Профессор Жюль ле Февр, рассматривая рисунки Щусева, кривил свои тонкие губы и удивленно поглядывал на Алексея, словно не понимая, как это взрослый человек может заниматься срисовыванием памятников архитектуры. Лишь тунисские наброски заставили его одобрительно улыбнуться: в них он увидел живые ростки. Рисунки эти привлекли профессора своею непосредственностью, эмоциональностью. Дома, в маленькой квартирке на Монмартре, где ждала его Маша, Алексей окончательно понял, чем они приглянулись профессору. Тунисские улочки, базары и дворцы на рисунках и акварелях были так живы, наверное, потому, что несли в себе отголоски жизни родной Бессарабии, а также Средней Азии.

Оказалось, что душа его все время трудилась, собирая воедино самое памятное и дорогое, художественное сознание работало независимо от него. Может быть, придет время, и оживут его итальянские впечатления? Надо упорно работать и не терять надежды, засевая свое поле: брошенные в возделанную почву семена не могут не прорасти. Невозможно было не признать, что эти мысли были навеяны ему Марией Викентьевной, которая с каждым днем становилась все дороже и ближе ему.
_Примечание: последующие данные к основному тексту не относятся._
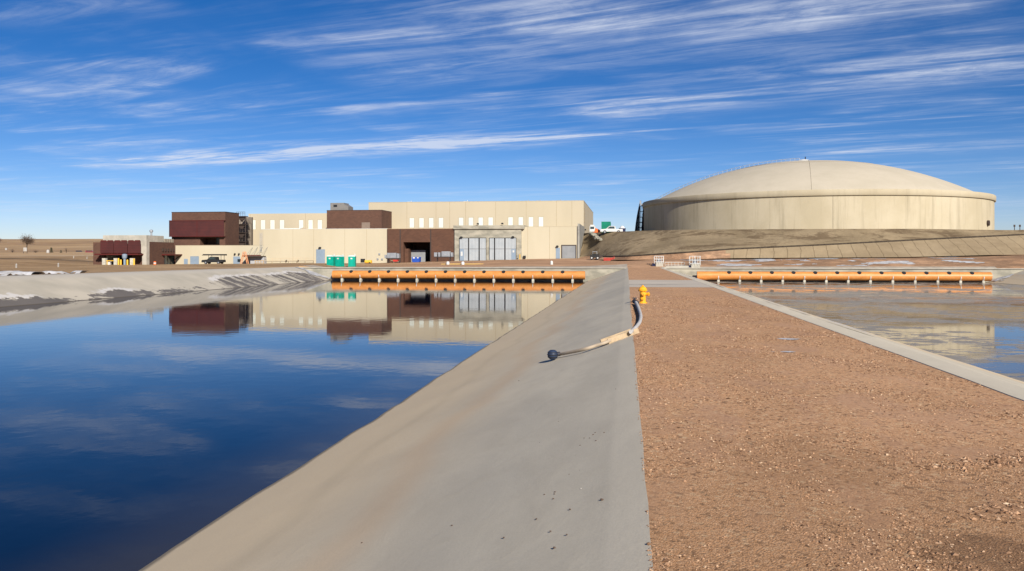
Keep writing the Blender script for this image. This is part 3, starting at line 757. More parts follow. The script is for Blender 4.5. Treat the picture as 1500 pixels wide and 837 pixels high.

Попав в число слушателей Академии Жульяна, Щусев, как добросовестный школяр, не пропускал ни одного занятия. Его наставник Робер Флери не раз говорил ему: «Вы работаете хорошо, ощущаете перспективу, рисуете с чувством, но неверно».

Это было непросто — отучиться идеализировать модель и в то же время не окарикатуривать ее.

Уже близился праздник импрессионизма. Сначала импрессионизм расцвел в Париже, а потом карнавальным шествием пошел по всему цивилизованному миру. Открытие новых художественных форм и приемов, новое отношение к цвету произвело целую революцию в искусстве, затронув и преобразив все стороны художественной жизни и разом обогатив художественное восприятие.